//Nurettin Eryılmaz'ın özel haberi//

Atilla ve İsminaz Coşkun çifti, yaklaşık 7 yıl önce Sakarya’nın Hendek ilçesi Nuriye köyü dağlık fındıklık alanda 60 bin liraya ev satın aldı. Yaşlı çift, satın aldıkları evin yatak odasından çeşitli sesler geldiğini öne sürdü.

Gelen seslerin ‘silah patlaması’ şeklinde olduğunu söyleyen Coşkun çifti, seslerden dolayı korkudan uyuyamadıklarını ve bu seslerin genelde Cuma akşamına denk geldiğini ifade ettiler.

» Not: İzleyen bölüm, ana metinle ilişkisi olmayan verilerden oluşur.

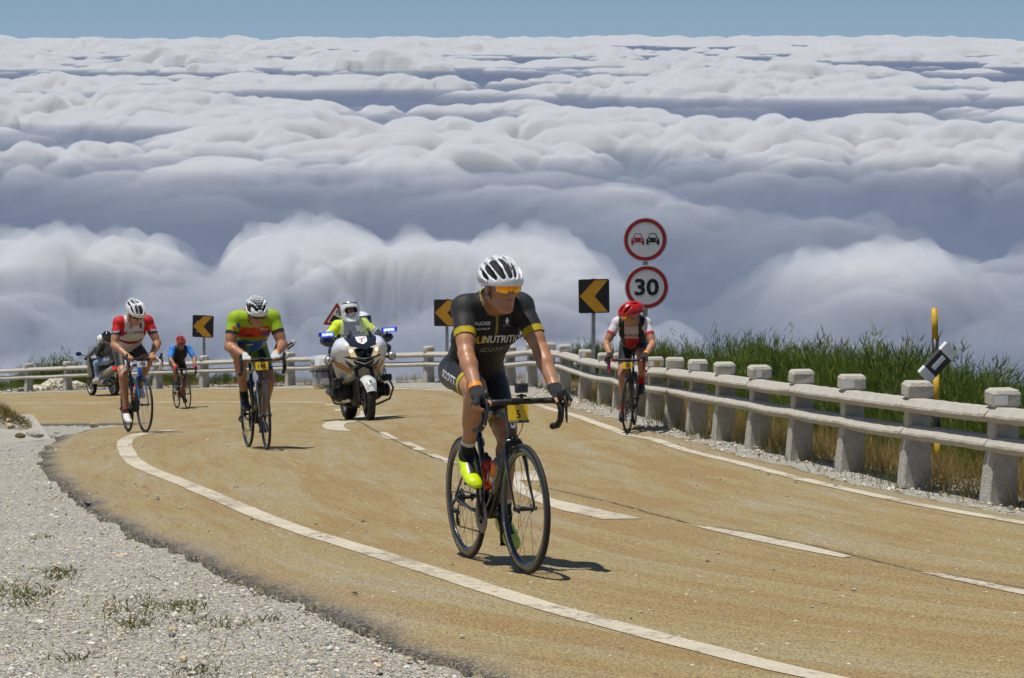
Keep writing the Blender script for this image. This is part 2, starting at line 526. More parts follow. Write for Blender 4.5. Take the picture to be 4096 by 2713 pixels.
def build_valley():
    # mountainside and plain far below, seen only through the gaps
    nb, nr = 64, 60
    be = np.linspace(R(-40), R(40), nb)
    rr = 90.0 * (90000 / 90.0) ** np.linspace(0, 1, nr)
    B_, R_ = np.meshgrid(be, rr)
    z = CAMZ - 1450 + 1430 * np.exp(-R_ / 900.0) - 30 + 60 * vnoise(R_ * np.sin(B_) / 1800, R_ * np.cos(B_) / 1800, 3) * np.clip(R_ / 3000, 0, 1) - R_ ** 2 / (2 * REARTH)
    V = np.stack([R_ * np.sin(B_), R_ * np.cos(B_), z], -1).reshape(-1, 3)
    idx = np.arange(nb * nr).reshape(nr, nb)
    Q = np.stack([idx[:-1, :-1], idx[:-1, 1:], idx[1:, 1:], idx[1:, :-1]], -1).reshape(-1, 4)
    t = NT('valley_land')
    o = t.obj()
    c = t.mix(t.rng(t.noise(o, .0012, 6), .4, .6), (0.028, 0.045, 0.03), (0.06, 0.065, 0.05))
    t.put(t.b.inputs['Base Color'], c); t.b.inputs['Roughness'].default_value = .9
    ob = link('valley', np_mesh('valley', V, Q, t.m))
    tag(ob, 'dark wooded valley floor far below the clouds', kind='structure')
build_valley()

# ================================================================== lie of the land
# points of the ground read off the photograph: column, row, distance (from wheel and post sizes)
_cp = [(2110, 2305, 11.85), (1872, 2245, 12.75), (1069, 1805, 22.6), (993, 1793, 23.5), (586, 1735, 27.6), (2510, 1749, 27.9),
       (1481, 1686, 35.0), (748, 1639, 51.0), (440, 1586, 62.0), (3990, 2006, 17.07), (3657, 1937, 18.7), (3401, 1872, 20.5), (3194, 1830, 21.9),
       (2896, 1755, 25.0), (2700, 1697, 28.2), (2624, 1660, 30.6), (2340, 1562, 43.0), (2060, 1540, 49.0), (1586, 1537, 53.5),
       (820, 1546, 63.0), (185, 1560, 68.8), (26, 1566, 71.5), (0, 2713, 9.3), (2048, 2713, 9.2), (4096, 2713, 9.6), (0, 2300, 12.2), (500, 2000, 16.6), (150, 1800, 24.5)]
_G = np.array([PW(*c) for c in _cp])
_lam = 0.008
def _tps(r): return np.where(r > 1e-6, r * r * np.log(np.maximum(r, 1e-6)), 0)
def _fit():
    n = len(_G); xy = _G[:, :2] / 10
    K = _tps(np.linalg.norm(xy[:, None] - xy[None], axis=-1)) + _lam * np.eye(n)
    P = np.c_[np.ones(n), xy]
    A = np.zeros((n + 3, n + 3)); A[:n, :n] = K; A[:n, n:] = P; A[n:, :n] = P.T
    return np.linalg.solve(A, np.r_[_G[:, 2], 0, 0, 0]), xy
_W, _XY = _fit()
def S(x, y):
    """height of the ground at plan position"""
    x = np.asarray(x, float); y = np.asarray(y, float)
    sh = x.shape
    q = np.c_[x.ravel(), y.ravel()] / 10
    z = np.zeros(len(q))
    for i in range(len(_XY)):
        z += _W[i] * _tps(np.hypot(q[:, 0] - _XY[i, 0], q[:, 1] - _XY[i, 1]))
    n = len(_XY)
    z += _W[n] + _W[n + 1] * q[:, 0] + _W[n + 2] * q[:, 1]
    return z.reshape(sh)
_dd = np.concatenate([np.arange(7, 30, .05), np.arange(30, 95, .1)])
def hit(u, v):
    """plan position where the view through pixel (u, v) meets the ground"""
    p = np.array([PW(u, v, d) for d in (1.0, 2.0)])
    o, dr = 2 * p[0] - p[1], p[1] - p[0]
    Q = o + _dd[:, None] * dr
    g = Q[:, 2] - S(Q[:, 0], Q[:, 1])
    k = np.argmax(g < 0)
    if g[k] >= 0: k = int(np.argmin(g)); return Q[k, :2]
    if k == 0: return Q[0, :2]
    t = g[k - 1] / (g[k - 1] - g[k])
    return (Q[k - 1] + (Q[k] - Q[k - 1]) * t)[:2]
def hits(pts): return np.array([hit(*p) for p in pts])
def spline(P, step=.25):
    """Catmull-Rom through plan points, resampled evenly"""
    P = np.asarray(P, float)
    E = np.vstack([2 * P[0] - P[1], P, 2 * P[-1] - P[-2]])
    out = []
    for i in range(1, len(E) - 2):
        for t in np.linspace(0, 1, 24, endpoint=False):
            a, b, c, d = E[i - 1:i + 3]
            out.append(.5 * (2 * b + (c - a) * t + (2 * a - 5 * b + 4 * c - d) * t * t + (3 * b - 3 * c + d - a) * t ** 3))
    out.append(E[-2])
    out = np.array(out)
    L = np.r_[0, np.cumsum(np.linalg.norm(np.diff(out, axis=0), axis=1))]
    s = np.linspace(0, L[-1], max(2, int(L[-1] / step) + 1))
    return np.c_[[np.interp(s, L, out[:, k]) for k in range(out.shape[1])]].T
def normals2(C):
    t = np.gradient(C, axis=0); t /= np.linalg.norm(t, axis=1, keepdims=True) + 1e-9
    return np.c_[-t[:, 1], t[:, 0]]
def smooth_c(C, n):
    for _ in range(n): C = np.vstack([C[:1], (C[:-2] + 2 * C[1:-1] + C[2:]) / 4, C[-1:]])
    return C

# plan curves
LINE_OUT = smooth_c(spline(hits([(4500, 2180), (4096, 2098), (3774, 2047), (3487, 1986), (3200, 1922), (2915, 1847), (2707, 1797), (2541, 1749), (2372, 1694), (2256, 1654), (2123, 1613), (1990, 1586),
                        (1834, 1567), (1566, 1556), (1250, 1554), (772, 1557), (316, 1567), (0, 1578), (-300, 1588), (-900, 1606)])), 12)
LINE_IN = spline(hits([(3900, 2850), (3201, 2712), (3000, 2657), (2622, 2558), (2311, 2475), (2000, 2392), (1646, 2270), (1423, 2194), (1200, 2132), (990, 2050), (844, 1986), (699, 1925), (582, 1881), (524, 1841), (502, 1802),
                       (497, 1772), (520, 1752), (562, 1740), (640, 1731), (700, 1724)]))
LINE_IN = smooth_c(LINE_IN, 10)
EDGE_IN = spline(hits([(3300, 2950), (2500, 2840), (1955, 2708), (1817, 2656), (1557, 2552), (1298, 2431), (1038, 2327), (779, 2232), (571, 2146), (381, 2033), (260, 1955), (200, 1895), (178, 1840), (182, 1785), (235, 1745), (330, 1722), (440, 1708), (540, 1699),
                       (590, 1694), (500, 1692), (300, 1694), (120, 1696), (-200, 1700), (-700, 1704), (-1300, 1708)]), .2)

def mat_gravel():
    t = NT('gravel_ground'); o = t.obj()
    base = t.mix(t.rng(t.noise(o, 1.1, 5), .35, .65), (0.43, 0.385, 0.30), (0.50, 0.48, 0.43))
    v = t.n('TexVoronoi', Scale=38.0); t.put(v.inputs['Vector'], o)
    c2 = t.mix(.55, base, t.mix(t.rng(v.outputs['Color'], .1, .9), (0.24, 0.215, 0.165), (0.68, 0.66, 0.61)))
    v3 = t.n('TexVoronoi', Scale=95.0); t.put(v3.inputs['Vector'], o)
    c3 = t.mix(t.rng(v3.outputs['Distance'], .33, .65, 0, .6), c2, (0.10, 0.09, 0.07))
    t.put(t.b.inputs['Base Color'], c3); t.b.inputs['Roughness'].default_value = .95
    h = t.math('ADD', t.math('MULTIPLY', v.outputs['Distance'], -1.2), t.math('MULTIPLY', v3.outputs['Distance'], -.6))
    t.bump(h, .8, .008)
    return t.m
def mat_road():
    t = NT('road_asphalt'); o = t.obj()
    at = t.n('Attribute'); at.attribute_name = 'edge'
    edge = at.outputs['Fac']                                      # 0 mid-lane, 1 at the worn bare margin
    lat = t.n('Attribute'); lat.attribute_name = 'along'
    st = t.scaled(lat.outputs['Vector'], (.20, 2.6, 1))             # streaks of sand dragged along the lane
    s1 = t.noise(st, 1.0, 6, .68, .7)
    st2 = t.scaled(lat.outputs['Vector'], (1.1, 9.0, 1)); s2 = t.noise(st2, 1.0, 5, .75, .4)
    patch = t.noise(o, .42, 5, .6, .6)
    st3 = t.scaled(lat.outputs['Vector'], (.55, 5.0, 1)); s3 = t.noise(st3, 1.0, 7, .72, .9)
    f = t.math('ADD', t.math('MULTIPLY', s1, .42), t.math('ADD', t.math('MULTIPLY', s2, .20), t.math('ADD', t.math('MULTIPLY', patch, .16), t.math('MULTIPLY', s3, .34))))
    grey, tan, rust = (0.440, 0.380, 0.255), (0.420, 0.315, 0.126), (0.360, 0.212, 0.052)
    c = t.mix(t.rng(f, .475, .53), grey, tan)
    c = t.mix(t.rng(f, .55, .60, 0, .85), c, rust)
    ef = t.rng(t.math('ADD', edge, t.math('MULTIPLY', t.math('SUBTRACT', t.noise(o, 1.3, 5), .5), 1.3)), .35, .95)
    c = t.mix(t.math('MULTIPLY', ef, .85), c, (0.36, 0.325, 0.255))
    grain = t.n('TexVoronoi', Scale=130.0); t.put(grain.inputs['Vector'], o)
    c = t.mix(.55, c, t.mix(t.rng(grain.outputs['Color'], .15, .85), t.mix(.65, c, (0.07, 0.045, 0.018)), t.mix(.45, c, (0.66, 0.54, 0.32))))
    dk = t.n('TexVoronoi', Scale=70.0); t.put(dk.inputs['Vector'], o)
    c = t.mix(t.rng(dk.outputs['Distance'], .40, .72, 0, .5), c, (0.08, 0.065, 0.045))
    # bitumen showing where the margin crumbles
    cr = t.math('MULTIPLY', t.rng(edge, .60, .90), t.rng(t.noise(o, 42, 5, .8), .40, .54))
    c = t.mix(cr, c, (0.040, 0.038, 0.038))
    # sparkle painted into the colour as white specks
    g2 = t.n('TexVoronoi', Scale=9.0); t.put(g2.inputs['Vector'], o)
    sp = t.math('MULTIPLY', t.math('LESS_THAN', g2.outputs['Distance'], .075), t.math('GREATER_THAN', t.n('SeparateColor', Color=g2.outputs['Color']).outputs[0], .60))
    c = t.mix(sp, c, (0.92, 0.92, 0.90))
    t.put(t.b.inputs['Base Color'], c)
    t.b.inputs['Roughness'].default_value = .82
    t.bump(t.math('ADD', grain.outputs['Distance'], t.math('MULTIPLY', t.noise(o, 9, 4), 1.5)), .7, .006)
    return t.m
def mat_paint():
    t = NT('worn_road_paint'); o = t.obj()
    w = t.noise(o, 15, 8, .75, .6); w2 = t.noise(o, 1.2, 4)
    wear = t.rng(t.math('ADD', t.math('MULTIPLY', w, .7), t.math('MULTIPLY', w2, .45)), .585, .69)
    c = t.mix(t.rng(t.noise(o, 3, 6), .35, .7), (0.62, 0.56, 0.43), (0.52, 0.455, 0.33))
    c = t.mix(t.rng(t.noise(o, 60, 4), .55, .7, 0, .4), c, (0.30, 0.25, 0.16))
    c = t.mix(t.math('MULTIPLY', wear, .85), c, (0.22, 0.175, 0.11))
    t.put(t.b.inputs['Base Color'], c); t.b.inputs['Roughness'].default_value = .7
    t.bump(w, .4, .004)
    return t.m
M_GRAVEL, M_ROAD, M_PAINT = mat_gravel(), mat_road(), mat_paint()

def dist_poly(x, y, C):
    """distance to a plan polyline and side (positive left of travel)"""
    sh = np.shape(x); q = np.c_[np.ravel(x), np.ravel(y)]
    best = np.full(len(q), 1e9); sg = np.zeros(len(q)); arc = np.zeros(len(q)); L = 0
    for a, b in zip(C[:-1], C[1:]):
        ab = b - a; l2 = ab @ ab
        if l2 < 1e-12: continue
        t = np.clip(((q - a) @ ab) / l2, 0, 1)
        dv = q - a - t[:, None] * ab
        d = np.hypot(dv[:, 0], dv[:, 1])
        m = d < best
        best[m] = d[m]; sg[m] = np.sign(ab[0] * (q[m, 1] - a[1]) - ab[1] * (q[m, 0] - a[0]))
        arc[m] = L + t[m] * math.sqrt(l2)
        L += math.sqrt(l2)
    return best.reshape(sh), sg.reshape(sh), arc.reshape(sh)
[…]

Bu bölgede Salman Dede şehitliği yer aldığını ve büyük ihtimalle yatak odasında da türk şehit olduğunu söyleyen Coşkun çifti, “Bu yatak odasının altında şehit var, herhalde dua istiyor” diyerek yetkililerden yatak odasında şehit olup olmadığını tespit etmesini ve araştırmasını istedi.

Yatak odasında meydana gelen sesler nedeniyle korkutan uyuyamadıklarını söyleyen Atilla Coşkun, “7 seneden beri burayı maddi imkansızlıklardan dolayı yaptıramadık. Devletimizden bir imkan bekliyoruz. Yatak odamızda uyuyamıyoruz. Bu odada sanki dışarıdan birisi çağırıyor. Yatarken ‘küt küt küt’ diye aşağıdan bazaya vuruyor. Geçen akşam sanki silah patladı, halen kulağım çınlıyor. Burada sürekli böyle patlamalar oluyor. Korkudan uyuyamıyoruz. Bu odaya geldiğimizde uyku tutmuyor bizi.” dedi.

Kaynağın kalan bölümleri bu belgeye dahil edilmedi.